UR5: Painting the Aurora Borealis

Equipment:

-UR5 Robot Arm

-Canon Camera

-Arduino

-Neopixel Ring – 24 LEDS

Objective:

The most astounding thing about the robot arm is how accurate it is.  It can move in specific paths down to the millimeter.  I thought it would be interesting to utilize this to “capture” something by accurately recreating it.  Without using a pen and paper to, I decided light painting would be an interesting way to recreate something using the robot arm.  I chose the northern lights because as seemingly random as they are, every image has a trajectory.  I thought it would be interesting to accurately recreate something as random as the northern lights.

Workflow:

  1. I used Openframeworks to do analysis on the various frames of the Aurora.
  2. I took the baseline that I extracted and used that as the path of the robot.
  3. Lit the Neopixel according to the gradient of the aurora (height of the Neopixel ring being proportional to the height of the aurora)
  4. Colored the Neopixel ring in an aurora gradient.
  5. Took long exposure photograph of the Neopixel ring, moving along the baseline.

Original Gif:

 

Aurora Filtered:

 

Aurora baseline and upper bound detected:

Light Painting Gif:

 

One thought on “UR5: Painting the Aurora Borealis”

  1. Comments from the class group review.

    Recreating the Northern Lights using stop-frame animated light-painting with a robot-controlled LED ring
    general : diffusing film over led light?

    What if this was combined with Kwan’s project+

    How do you claim “accuracy”?
    ^ – i think you mean reliability/repeatability rather than accuracy

    I really wish you had gotten the settings right—there are many ways to emulate a similar softness and color from just the raw settings alone/ setup. +

    I wish you’d just parametrically generated the whole aurora rather than based it on an image so you could have a robo that makes auroras for you +++

    Is there a video?_? <<+ Having the entire thing be a fixed width for me doesn’t really remind me of auroras.

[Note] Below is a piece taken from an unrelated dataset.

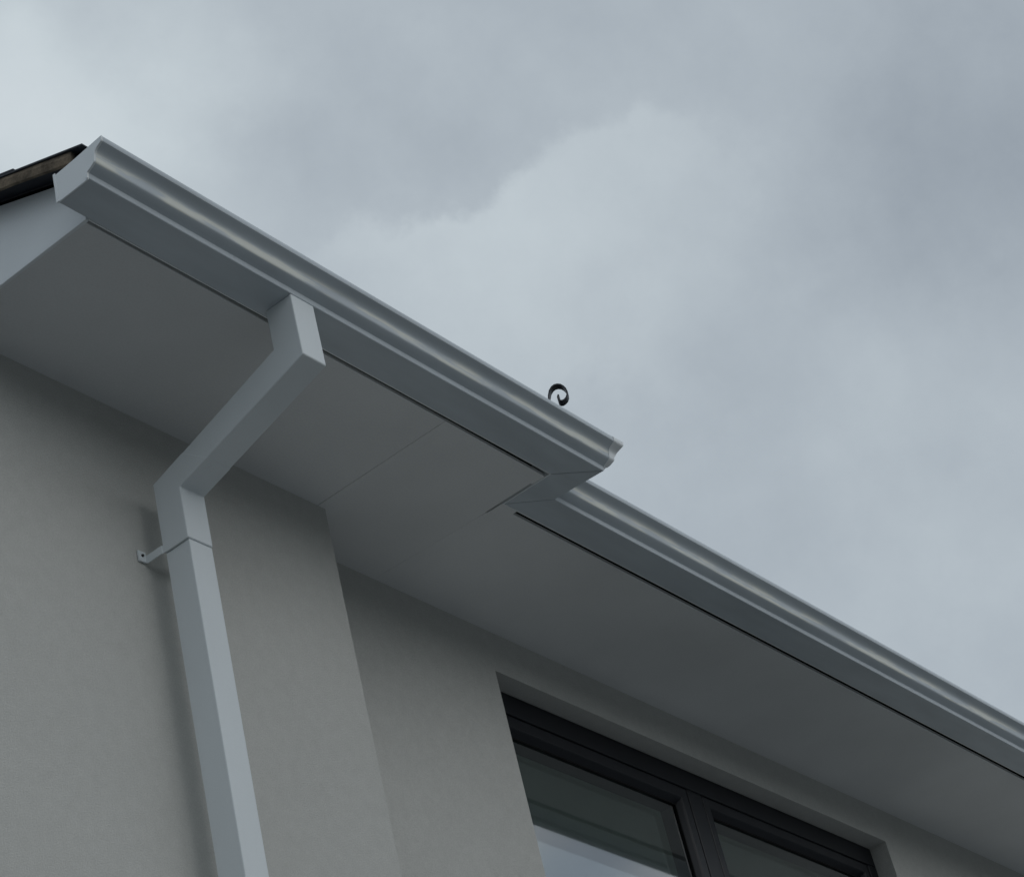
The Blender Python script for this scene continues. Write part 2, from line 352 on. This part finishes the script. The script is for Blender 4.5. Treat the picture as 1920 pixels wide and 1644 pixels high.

Maybe try lighting only parts? ++ Those neopixel rings especially are very easy to animate. You could make it dance around the ring and change color to get some more interesting patterns I ran into the LED thing as well (this is caroline) I tried to color the LED by depth but they actually just all looked super bright and white. Looking at an LED dead on is hard. A way to fix this is to take the exact shade of green you want and just DARKEN it a lot. Like drag it towards black. It’ll be a much dimmer version of the same color. Definitely try putting some kind of diffuser on the LED ring Also why do you light the whole ring << + Bringing the nothing lights out of the north, but into a room is really interesting. The light painting needs the context of the room, or else it’s just a weird processing on the gif image... ^—— Interesting concept. You’ve got a great method for generating the paths that the robot follows, but now you need to pay attention to actually photograph it properly! +++ I agree, this needs some more iterations. It looks like a great idea that you didn't give yourself enough time to get right. This is the kind of project that really benefits from significant attention to detail: not just the software, or the hardware electronics control, but the camera/photography settings as well. If you (re)do this project right, it could be a real winner in the blogosphere! ^^ Nice start though!